Não vou discutir quem esmurrou quem. Quero saber o que aconteceu, mas até lá são o típico “ele disse e ela disse”. Mesmo que o “ela” seja uma entidade coletiva: para todas as ocasiões, a chefe de gabinete do ministro João Galamba, Eugénia Correia, utiliza as mesmas 5 testemunhas. Nada contra. Mas é como quando se diz que a família não é testemunha fiável. Aqui funciona a mesma regra.
E funciona ainda outra lógica: a de que há um ministério inteiro contra uma pessoa só. Frederico Pinheiro é o exemplo perfeito do elo mais fraco. Do underdog. Claro que todos torcemos por David contra Golias. Está na natureza humana, o que não nos deve toldar o juízo.
Será Eugénia a falar a verdade, será Frederico? Frederico deu muitos factos, parecia muito seguro e desabrido a falar sobre o tema. Já Eugénia, a dada altura, estava claramente a responder aos bochechos e foi preciso insistir para que admitisse ter recebido uma chamada do SIS.

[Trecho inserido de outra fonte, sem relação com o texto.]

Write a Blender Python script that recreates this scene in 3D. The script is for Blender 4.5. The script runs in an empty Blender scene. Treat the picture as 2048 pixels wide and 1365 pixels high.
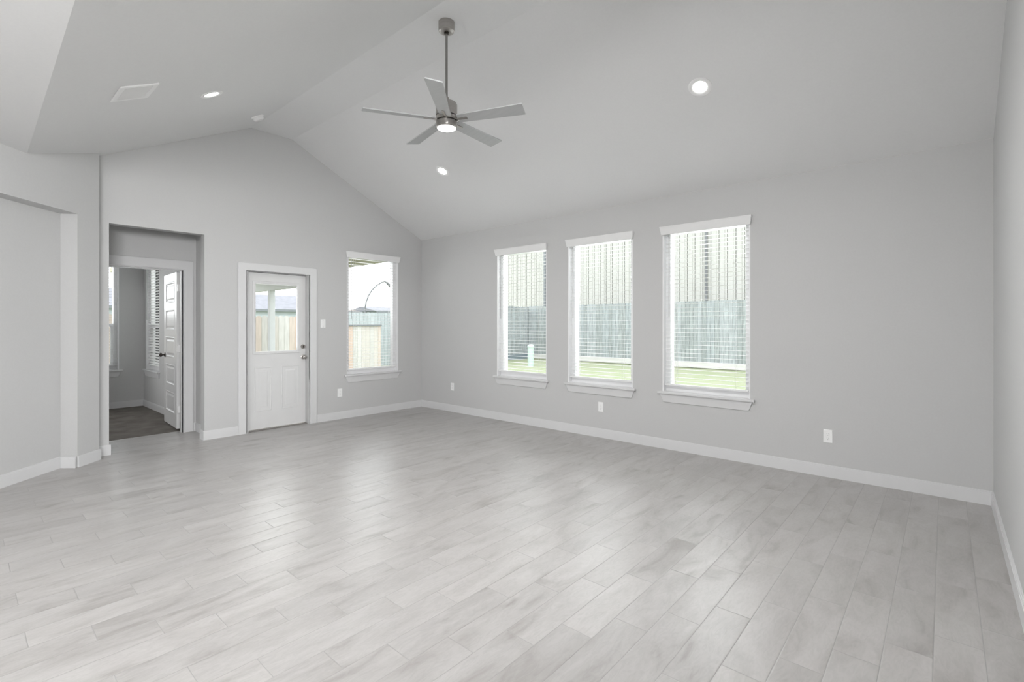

Há incongruências disparatadas: como a de não pedir o telemóvel e apenas o computador; dizer que o telemóvel tinha sido bloqueado quando Frederico Pinheiro o conseguiu formatar. Era bom não nos prendermos em minudências deste calibre. Mas é inevitável. Como é inevitável que a nossa fé na organização da democracia tenha sofrido um rude abalo. Uma coisa é certa: politicamente este é um episódio absolutamente desastroso para o Governo. Resta saber se o Presidente da República assistiu a estas cenas pindéricas que envergonham o país.